Exercise requirements: Quote the data exactly, first line to the line containing "sc.camera = cam", with no pictures.

Collected material:
__________________________________________________

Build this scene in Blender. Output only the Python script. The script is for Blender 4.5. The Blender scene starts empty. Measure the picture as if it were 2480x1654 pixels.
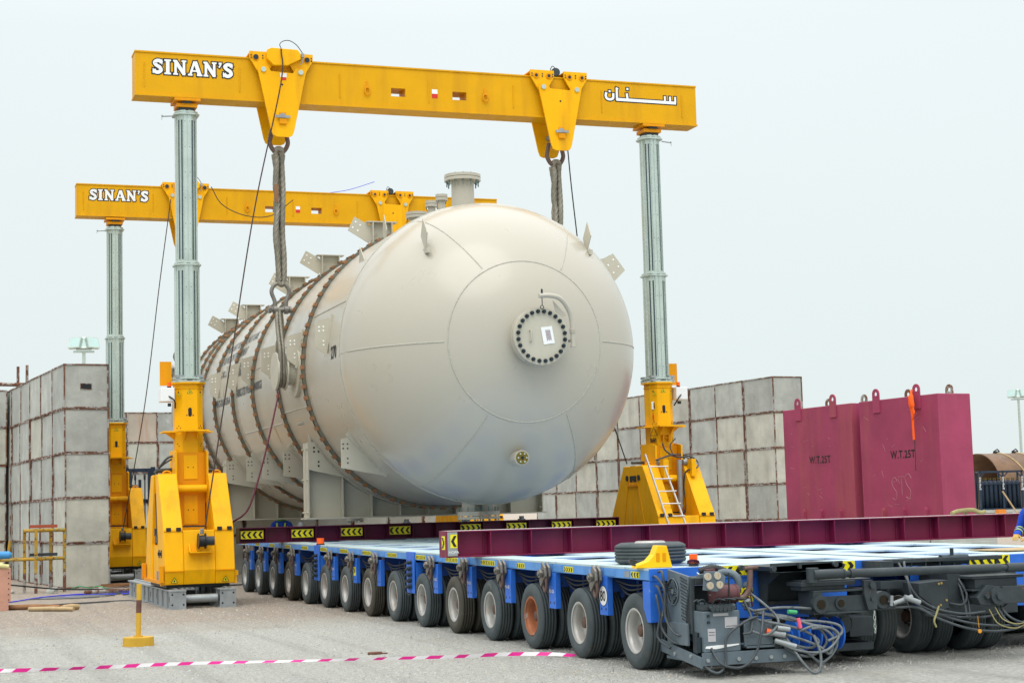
import bpy, bmesh, math, random
from mathutils import Vector, Matrix
random.seed(7)
R = math.radians
PI = math.pi
sc = bpy.context.scene
col = sc.collection

# ------------------------------------------------------------------ camera
cam_d = bpy.data.cameras.new('camera')
cam = bpy.data.objects.new('camera', cam_d)
col.objects.link(cam)
yaw, pit, rol = 0.343502, 0.099138, -0.027193
fw = Vector((math.sin(yaw)*math.cos(pit), math.cos(yaw)*math.cos(pit), math.sin(pit)))
rt = Vector((math.cos(yaw), -math.sin(yaw), 0))
up = rt.cross(fw)
rt2 = rt*math.cos(rol) + up*math.sin(rol)
up2 = -rt*math.sin(rol) + up*math.cos(rol)
m = Matrix((rt2, up2, -fw)).transposed().to_4x4()
m.translation = (0, 0, 1.62)
cam.matrix_world = m
cam_d.sensor_width = 36
cam_d.lens = 59.24
cam_d.clip_end = 3000
sc.camera = cam

# ------------------------------------------------------------------ light: overcast
SUN_EL, SUN_AZ = 58, 200          # azimuth clockwise from +Y
w = bpy.data.worlds.new('World')
sc.world = w
w.use_nodes = True
nt = w.node_tree
nt.nodes.clear()
N = nt.nodes.new
out = N('ShaderNodeOutputWorld'); bg = N('ShaderNodeBackground'); sky = N('ShaderNodeTexSky')
sky.sky_type = 'NISHITA'; sky.sun_disc = False
sky.sun_elevation = R(SUN_EL); sky.sun_rotation = R(SUN_AZ)
sky.air_density = 1.0; sky.dust_density = 6.0; sky.ozone_density = 1.0
tc = N('ShaderNodeTexCoord'); sep = N('ShaderNodeSeparateXYZ')
nt.links.new(tc.outputs['Generated'], sep.inputs[0])
cr = N('ShaderNodeValToRGB')      # the cloud cover: brighter overhead than at the horizon
cr.color_ramp.elements[0].position = 0.0; cr.color_ramp.elements[0].color = (8.35, 9.3, 9.25, 1)
cr.color_ramp.elements[1].position = 1.0; cr.color_ramp.elements[1].color = (26.0, 26.2, 26.6, 1)
e = cr.color_ramp.elements.new(0.28); e.color = (9.2, 9.95, 10.1, 1)
nt.links.new(sep.outputs[2], cr.inputs[0])
cn = N('ShaderNodeTexNoise'); cn.inputs['Scale'].default_value = 2.2; cn.inputs['Detail'].default_value = 3
nt.links.new(tc.outputs['Generated'], cn.inputs['Vector'])
mr = N('ShaderNodeMapRange'); mr.inputs[3].default_value = 0.965; mr.inputs[4].default_value = 1.035
nt.links.new(cn.outputs['Fac'], mr.inputs[0])
vm = N('ShaderNodeVectorMath'); vm.operation = 'SCALE'
nt.links.new(cr.outputs[0], vm.inputs[0]); nt.links.new(mr.outputs[0], vm.inputs['Scale'])
mx = N('ShaderNodeMix'); mx.data_type = 'RGBA'; mx.inputs[0].default_value = 0.95
nt.links.new(sky.outputs[0], mx.inputs[6]); nt.links.new(vm.outputs[0], mx.inputs[7])
nt.links.new(mx.outputs[2], bg.inputs[0]); bg.inputs[1].default_value = 0.1
nt.links.new(bg.outputs[0], out.inputs[0])
sd = bpy.data.lights.new('sun', 'SUN'); sd.energy = 1.4; sd.angle = R(45); sd.color = (1.0, 0.95, 0.88)
sun = bpy.data.objects.new('sun', sd); col.objects.link(sun)
az = R(SUN_AZ)
sv = Vector((math.sin(az)*math.cos(R(SUN_EL)), math.cos(az)*math.cos(R(SUN_EL)), math.sin(R(SUN_EL))))
sun.rotation_euler = sv.to_track_quat('Z', 'Y').to_euler()
sun.location = (0, 0, 40)
sc.view_settings.view_transform = 'Standard'
sc.view_settings.look = 'None'
sc.view_settings.exposure = -0.04
sc.view_settings.gamma = 1.0

# ------------------------------------------------------------------ materials
def mat(name, base, rough=0.55, metal=0.0, vary=0.12, nscale=1.5, spots=None, streak=None, bump=0.0, bscale=40, coat=0.0, spots2=None, rvary=0.1, spec=0.35, orand=0.0):
    m = bpy.data.materials.new(name); m.use_nodes = True
    t = m.node_tree; n = t.nodes; l = t.links
    b = n['Principled BSDF']
    b.inputs['Roughness'].default_value = rough; b.inputs['Metallic'].default_value = metal
    b.inputs['Specular IOR Level'].default_value = spec
    if coat: b.inputs['Coat Weight'].default_value = coat; b.inputs['Coat Roughness'].default_value = 0.12
    tc = n.new('ShaderNodeTexCoord'); oi = n.new('ShaderNodeObjectInfo')
    sc_ = n.new('ShaderNodeMath'); sc_.operation = 'MULTIPLY'; sc_.inputs[1].default_value = 43.0
    l.new(oi.outputs['Random'], sc_.inputs[0])
    ad = n.new('ShaderNodeVectorMath'); ad.operation = 'ADD'
    l.new(tc.outputs['Object'], ad.inputs[0]); l.new(sc_.outputs[0], ad.inputs[1])
    V = ad.outputs[0]
    def noise(scale, detail=4, rough_=0.6, vec=None):
        x = n.new('ShaderNodeTexNoise'); x.inputs['Scale'].default_value = scale
        x.inputs['Detail'].default_value = detail; x.inputs['Roughness'].default_value = rough_
        l.new(vec or V, x.inputs['Vector']); return x.outputs['Fac']
    def rng(v, a, b_, c, d):
        x = n.new('ShaderNodeMapRange'); l.new(v, x.inputs[0])
        for i, q in enumerate((a, b_, c, d)): x.inputs[i+1].default_value = q
        return x.outputs[0]
    cb = n.new('ShaderNodeVectorMath'); cb.operation = 'SCALE'; cb.inputs[0].default_value = base[:3]
    l.new(rng(noise(nscale, 6), 0.25, 0.75, 1-vary, 1+vary), cb.inputs['Scale'])
    c = cb.outputs[0]
    if orand:
        c2 = n.new('ShaderNodeVectorMath'); c2.operation = 'SCALE'; l.new(c, c2.inputs[0]); l.new(rng(oi.outputs['Random'], 0, 1, 1-orand, 1+orand*0.6), c2.inputs['Scale']); c = c2.outputs[0]
    def mixin(c, fac, colr):
        x = n.new('ShaderNodeMix'); x.data_type = 'RGBA'
        l.new(fac, x.inputs[0]); l.new(c, x.inputs[6]); x.inputs[7].default_value = (*colr, 1)
        return x.outputs[2]
    if streak:
        colr, amt, s = streak
        vs = n.new('ShaderNodeVectorMath'); vs.operation = 'MULTIPLY'; l.new(V, vs.inputs[0]); vs.inputs[1].default_value = (s, s, s*0.09)
        c = mixin(c, rng(noise(1.0, 5, 0.65, vs.outputs[0]), 0.5, 0.75, 0.0, amt), colr)
    for sp in (spots, spots2):
        if sp:
            colr, thr, s = sp
            c = mixin(c, rng(noise(s, 8, 0.7), thr, thr+0.05, 0.0, 1.0), colr)
    l.new(c, b.inputs['Base Color'])
    l.new(rng(noise(nscale*2.7, 3), 0.3, 0.7, max(0.04, rough-rvary), min(1, rough+rvary)), b.inputs['Roughness'])
    if bump:
        bp = n.new('ShaderNodeBump'); bp.inputs['Strength'].default_value = 1.0; bp.inputs['Distance'].default_value = bump
        l.new(noise(bscale, 6, 0.65), bp.inputs['Height']); l.new(bp.outputs[0], b.inputs['Normal'])
    return m

RUST = (0.13, 0.045, 0.02)
YEL = mat('yellow paint', (0.86, 0.43, 0.0), 0.5, spec=0.2, vary=0.09, spots2=((0.20, 0.09, 0.02), 0.715, 26), spots=((0.13, 0.06, 0.015), 0.725, 5), streak=((0.40, 0.18, 0.01), 0.55, 3.0), bump=0.001, bscale=30)
YELG = mat('girder yellow paint', (0.68, 0.345, 0.0), 0.5, spec=0.2, vary=0.07, spots=((0.14, 0.06, 0.02), 0.72, 7), spots2=((0.20, 0.09, 0.02), 0.715, 24), streak=((0.40, 0.18, 0.01), 0.4, 3.0))
YELD = mat('orange yellow paint', (0.75, 0.30, 0.0), 0.48, spec=0.2, vary=0.06, spots=((0.2, 0.08, 0.015), 0.73, 6), streak=((0.4, 0.17, 0.01), 0.3, 3.0))
YELB = mat('bright yellow plastic', (0.9, 0.53, 0.0), 0.4, vary=0.05)
VESSEL = mat('cream vessel paint', (0.425, 0.40, 0.33), 0.30, vary=0.02, nscale=0.5, bump=0.0012, bscale=1.6, coat=0.25, rvary=0.03, spec=0.5)
SADDLE = mat('cream bracket paint', (0.47, 0.45, 0.365), 0.5, vary=0.06, streak=((0.38, 0.35, 0.29), 0.4, 2.0))
WELD = mat('weld bead', (0.43, 0.42, 0.35), 0.45, vary=0.2, nscale=30, bump=0.01, bscale=60)
GALV = mat('galvanised steel', (0.50, 0.585, 0.54), 0.30, 0.5, vary=0.12, nscale=2, streak=((0.38, 0.35, 0.25), 0.5, 4.0), spots=((0.3, 0.27, 0.2), 0.72, 8))
GALVD = mat('grey base steel', (0.30, 0.33, 0.34), 0.5, 0.3, vary=0.2, nscale=5, spots=((0.16, 0.12, 0.09), 0.68, 7), bump=0.002)
SLOT = mat('dark slot steel', (0.045, 0.07, 0.085), 0.5, 0.1, vary=0.3)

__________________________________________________

Full solution:
Build this scene in Blender. Output only the Python script. The script is for Blender 4.5. The Blender scene starts empty. Measure the picture as if it were 2480x1654 pixels.
import bpy, bmesh, math, random
from mathutils import Vector, Matrix
random.seed(7)
R = math.radians
PI = math.pi
sc = bpy.context.scene
col = sc.collection

# ------------------------------------------------------------------ camera
cam_d = bpy.data.cameras.new('camera')
cam = bpy.data.objects.new('camera', cam_d)
col.objects.link(cam)
yaw, pit, rol = 0.343502, 0.099138, -0.027193
fw = Vector((math.sin(yaw)*math.cos(pit), math.cos(yaw)*math.cos(pit), math.sin(pit)))
rt = Vector((math.cos(yaw), -math.sin(yaw), 0))
up = rt.cross(fw)
rt2 = rt*math.cos(rol) + up*math.sin(rol)
up2 = -rt*math.sin(rol) + up*math.cos(rol)
m = Matrix((rt2, up2, -fw)).transposed().to_4x4()
m.translation = (0, 0, 1.62)
cam.matrix_world = m
cam_d.sensor_width = 36
cam_d.lens = 59.24
cam_d.clip_end = 3000
sc.camera = cam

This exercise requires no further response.